Poursuivant sa déposition, le colonel dit leur avoir demandé de revenir le lendemain après les avoir écoutés. Dans le déroulement des faits, lui, Prizo et Donatien se sont rendus à Océan FM pour prendre le téléphone. Le colonel dit avoir fait une décharge pour retirer le téléphone éteint. De retour à la présidence, poursuit le colonel Sévérin Koumassègbo, il a mis le téléphone à la charge et une fois allumé, il compose là-dessus son propre numéro. Lorsque son téléphone sonne, il constate que le numéro du téléphone récupéré à Océan FM était celui de Dangnivo.
Le colonel Sévérin Koumassègbo a également démenti n’avoir jamais connaissance de ce qu’un certain garde présidentiel aurait appelé l’ancien ministre Bernard Lani Davo pour qu’il remette une somme d’argent au détenu Donatien Amoussou.

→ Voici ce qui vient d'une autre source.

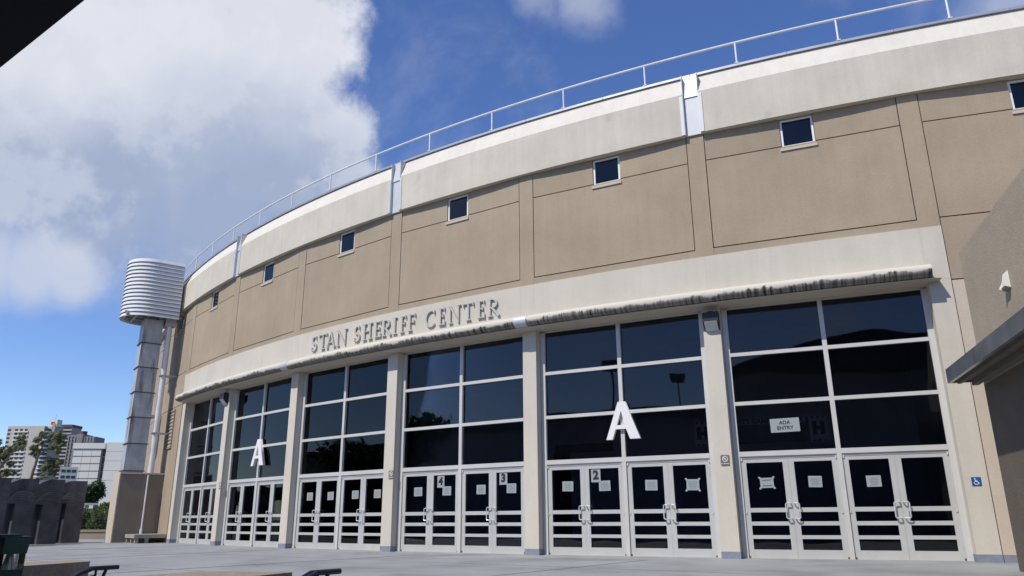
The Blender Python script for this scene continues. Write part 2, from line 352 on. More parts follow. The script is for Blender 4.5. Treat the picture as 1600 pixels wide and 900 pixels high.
sm = nn_.new('ShaderNodeMapRange'); t.links.new(blot, sm.inputs[0]); sm.inputs[1].default_value = .60; sm.inputs[2].default_value = .75; sm.inputs[4].default_value = .45
t.links.new(sm.outputs[0], mx2.inputs[0]); t.links.new(mx.outputs[2], mx2.inputs[6]); mx2.inputs[7].default_value = (.30, .28, .24, 1)
t.links.new(mx2.outputs[2], b.inputs['Base Color'])
def lip_prof(rad, z=5.925, r0=.30):
    return [(.0, z+rad)]+[(r0+rad*math.sin(q), z+rad*math.cos(q)) for q in [PI*i/10 for i in range(11)]]+[(.0, z-rad)]
for k0, k1 in ((.036, 1.962), (2.038, 3.962), (4.038, 5.955)):
    f = MB(); f.arc(k0, k1, lip_prof(.142), 30); obj('canopy_bullnose', f, lipm, arena, smooth=True)
for k in (2, 4):
    f = MB(); f.arc(k-.0375, k+.0375, lip_prof(.154), 4); obj('canopy_sleeve', f, mat('zinc_sleeve', (.52, .54, .56), .45, .2, var=.06, scale=3), arena, smooth=True)
f = MB(); f.arc(-.0, 5.955, [(.29, 5.752), (.29, 5.767), (-.6, 5.767), (-.6, 5.752)], 60); obj('soffit', f, cream, arena)
f = MB(); f.arc(.0, 6.0, [(-.36, 5.70), (-.36, 5.751), (-.5, 5.751), (-.5, 5.70)], 60); obj('head_frame', f, alu, arena)
# columns and end jambs
cw = .204
me_col = MB().box(-cw, cw, .08, .60, 0, 5.751).mesh('column', offwhite); me_cb = MB().box(-cw-.006, cw+.006, .074, .606, 0, .15).mesh('base_band', baseb)
for k in range(1, 6):
    P, a = fr(k); c = link('column', me_col, arena, P, a); link('base_band', me_cb, c)
for k, s in ((0, 1), (6, -1)):
    P, a = fr(k); yj = -.022 if k == 0 else .03
    c = obj('jamb', MB().box(-.218, .218, yj, .60, 0, 5.797), offwhite, arena, P, a); obj('base_band', MB().box(-.224, .224, yj-.006, .606, 0, .15), baseb, c)
P, a = fr(0); obj('joint_strip', MB().box(.2185, .2435, .02, .06, .02, 5.78), mat('rusty_joint', (.24, .165, .115), .9, var=.3, scale=6), arena, P, a)
# glazed bays
GY = .40
XJ, XM = 2.105, .05
T1, T2, T3, T4 = 2.255, 3.41, 4.573, 5.70
cf = MB()
for s in (-1, 1):
    cf.box(min(s*XJ, s*2.232), max(s*XJ, s*2.232), GY-.045, GY+.08, 0, T4)
cf.box(-XM, XM, GY-.05, GY+.08, 0, T4)
for zt, h in ((T1, .055), (T2, .042), (T3, .042)):
    for x0, x1 in ((-XJ, -XM), (XM, XJ)): cf.box(x0, x1, GY-.052, GY+.08, zt-h, zt+h)
for x0, x1 in ((-XJ, -XM), (XM, XJ)): cf.box(x0, x1, GY-.02, GY+.08, 2.145, T1-.055)
me_cf = cf.mesh('curtain_wall_frame', alu)
me_pn = {}
def pane_me(z0, z1, w):
    key = (round(z0, 3), round(w, 3))
    if key not in me_pn: me_pn[key] = MB().box(0, w, GY+.022, GY+.03, z0, z1).mesh('pane', glass)
    return me_pn[key]
LW = (XJ-XM)/2-.004
lv = [(.03, .19), (.415, .492), (.695, .78), (.977, 1.07), (2.06, 2.14)]
lf = MB(); S = .118
for x0, x1 in ((0, S), (LW-S, LW)): lf.box(x0, x1, GY-.012, GY+.045, .012, 2.14)
for z0, z1 in lv: lf.box(S, LW-S, GY-.010, GY+.043, z0 if z0 > .05 else .012, z1)
me_leaf = lf.mesh('door', doorm)
hw = MB()
for x0 in (.012, LW-.042): hw.box(x0, x0+.03, GY-.032, GY-.012, 2.11, 2.17)
me_hw_l = MB().box(.008, .04, GY-.035, GY-.012, 2.10, 2.165).box(.012, .042, GY-.03, GY-.012, .95, 1.0).mesh('hinge', alu)
me_hw_r = MB().box(LW-.04, LW-.008, GY-.035, GY-.012, 2.10, 2.165).box(LW-.042, LW-.012, GY-.03, GY-.012, .95, 1.0).mesh('hinge', alu)
me_piv = MB().box(.0, .035, GY-.03, GY-.011, .0, .055).mesh('pivot', mat('rusty_pivot', (.09, .06, .045), .7)); me_piv_r = MB().box(LW-.035, LW, GY-.03, GY-.011, .0, .055).mesh('pivot', MATS['rusty_pivot'])
def handle(s, xm):
    h = MB(); y = GY-.012; yo = GY-.085; g_ = xm+s*.105; a_ = xm
    h.tube([(a_, y, 1.165), (a_, yo+.02, 1.165), (a_+s*.02, yo, 1.165), (g_-s*.02, yo, 1.165), (g_, yo, 1.145), (g_, yo, .86), (g_-s*.02, yo, .84), (a_+s*.02, yo, .84), (a_, yo+.02, .84), (a_, y, .84)], .0135, 7)
    return h.mesh('handle', mat('handle_metal', (.72, .73, .74), .3, .5), True)
me_h = {0: handle(-1, LW-.035), 1: handle(1, .035)}
for bnum in range(1, 7):
    P, a = bay_frame(bnum)
    c = link('curtain_wall_frame', me_cf, arena, P, a)
    for x0, x1 in ((-XJ, -XM), (XM, XJ)):
        for z0, z1 in ((T1+.055, T2-.042), (T2+.042, T3-.042), (T3+.042, T4)):
            link('pane', pane_me(z0, z1, x1-x0), c, (x0, 0, 0))
    for pair in (-XJ, XM):
        for i in (0, 1):
            xo = pair+.004+i*(LW+.003)
            off = Matrix.Rotation(a, 4, 'Z') @ Vector((xo, 0, 0))
            dd = link('door', me_leaf, arena, P+off, a)
            for j in range(4): link('pane', pane_me(lv[j][1], lv[j+1][0], LW-2*S), dd, (S, 0, 0))
            link('handle', me_h[i], dd); link('hinge', me_hw_r if i else me_hw_l, dd); link('pivot', me_piv_r if i else me_piv, dd)
    obj('threshold', MB().box(-2.23, 2.23, GY-.10, GY+.1, 0, .012), mat('threshold_metal', (.40, .39, .36), .5, .4), arena, P, a)
# lobby behind the glass
lb = MB(); lb.arc(-.04, 6.04, [(-7.5, .004), (-.47, .004), (-.47, -.05), (-7.5, -.05)], 30); lb.arc(-.04, 6.04, [(-7.5, 5.76), (-.5, 5.76), (-.5, 5.9), (-7.5, 5.9)], 30)
lb.arc(-.04, 6.04, [(-7.5, 0), (-7.5, 5.8), (-7.6, 5.8), (-7.6, 0)], 30)
for k in (-.05, 6.05):
    lb.arc(k-.01, k+.01, [(-7.5, 0), (-.6, 0), (-.6, 5.8), (-7.5, 5.8)], 1)
obj('lobby', lb, inter, arena)

# ------------------------------------------------------------------ louvre vent on the left end wall
P, a = bay_frame(7); P = P+Matrix.Rotation(a, 4, 'Z') @ Vector((.46, 0, 0)); v = tag(obj('louvre_vent', MB().box(-.62, -.56, -.005, .14, 3.95, 5.66).box(.56, .62, -.005, .14, 3.95, 5.66).box(-.56, .56, -.005, .14, 3.95, 4.0).box(-.56, .56, -.005, .14, 5.60, 5.66).box(-.56, .56, .035, .05, 4.0, 5.6), [taupe], None, P, a), 'tall louvred vent with beige blades in the wall left of the doors', 'vent')
v.data.materials.clear(); v.data.materials.append(taupe)
sl_me = MB().hexa([(-.558, .0, .0), (.558, .0, .0), (.558, .012, .0), (-.558, .012, .0)], [(-.558, .026, .058), (.558, .026, .058), (.558, .036, .058), (-.558, .036, .058)]).mesh('slat', mat('vent_blade', (.40, .355, .29), .6))
for i in range(10): link('slat', sl_me, v, (0, 0, 4.03+i*.158))
obj('dark_opening', MB().box(-.557, .557, .044, .047, 4.0, 5.6), inkm, v)

# ------------------------------------------------------------------ roof railing
rl = thing('roof_railing', 'thin pale metal guard railing running along the arena roof edge', 'railing')
pst = MB().tube([(0, 0, 12.21), (0, 0, 12.84)], .024, 8).box(-.05, .05, -.05, .05, 12.213, 12.235).mesh('post', steel, True)
for i in range(-5, 22):
    P, a = fr(.25+.5*i, -.10); link('post', pst, rl, P, a)
f = MB(); pts = [fr(-2.5+.125*i, -.10, 12.85)[0] for i in range(int(13.5/.125))]; f.tube(pts, .031, 8); obj('rail', f, steel, rl, smooth=True)

# ------------------------------------------------------------------ name sign of the arena
def stroke(mb, pts, w, y0, y1):
    L_, R_ = [], []
    n = len(pts)
    for i, (x, z) in enumerate(pts):
        xa, za = pts[max(i-1, 0)]; xb, zb = pts[min(i+1, n-1)]; dx, dz = xb-xa, zb-za; q = math.hypot(dx, dz) or 1
        ww = w[i] if isinstance(w, (list, tuple)) else w
        L_.append((x-dz/q*ww/2, z+dx/q*ww/2)); R_.append((x+dz/q*ww/2, z-dx/q*ww/2))
    vs = [(x, y0, z) for x, z in L_]+[(x, y0, z) for x, z in R_]+[(x, y1, z) for x, z in L_]+[(x, y1, z) for x, z in R_]
    fs = []
    for i in range(n-1):
        fs += [(i, i+1, n+i+1, n+i), (2*n+i, 3*n+i, 3*n+i+1, 2*n+i+1), (i, 2*n+i, 2*n+i+1, i+1), (n+i, n+i+1, 3*n+i+1, 3*n+i)]
    fs += [(0, n, 3*n, 2*n), (n-1, 3*n-1, 4*n-1, 2*n-1)]
    mb.add(vs, fs)
def arcpts(cx, cz, rx, rz, a0, a1, n=12): return [(cx+rx*math.cos(math.radians(a0+(a1-a0)*i/n)), cz+rz*math.sin(math.radians(a0+(a1-a0)*i/n))) for i in range(n+1)]
TK, TH = .092, .042          # thick and thin strokes in units of the letter height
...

Il contredit ainsi les propos tenus par le ministre Lani Davi, invité mercredi dernier à la barre dans ce même dossier. Mais Séverin Koumassegbo reconnait avoir reçu une somme de 1 million de FCFA de la part du chef de l’État. En ce sens, il explique qu’il devait voyager un jour pour Parakou avec le chef de l’État. Ayant appris qu’il était chargé d’un dossier, il (le chef de l’État) lui a demandé de descendre et lui a donc remis les 1 million de FCFA. Mais il dit ne pas avoir de relation avec Enock Laourou à l’époque…
La cour exige des vérifications et convoque de nouveaux témoins
Avant de mettre un terme à l’audience de ce jeudi, le président de céans, Guillaume Lally, a demandé au Ministère public de vérifier si l’avenue de la Marina était en chantier en 2010. Il demande aussi à ce que le détenu soit extrait par une équipe pour montrer à quel endroit exactement il se serait battu avec le gendarme Lucien Degbo à l’époque à la baie des officiers. Le président de céans a également souhaité qu’il y ait une équipe qui se positionne au niveau du bureau d’Enock Laourou pour vérifier si un bruit pourrait être entendu du bureau jusqu’au niveau de la baie. Il a par ailleurs demandé à avoir le procès-verbal d’arrestation du sieur Alofa. L’ex-Directeur Général de l’Ortb cité dans cette affaire est également convoqué à la barre aux prochaines audiences. Le président de céans demande aussi de faire venir toutes les feuilles de notes d’audience du palais présidentiel à l’époque pour vérification.
Enfin sur insistance du ministère public l’audience a été suspendue ce jeudi autour de 18h30mn et sera reprise le mercredi 19 mars prochain.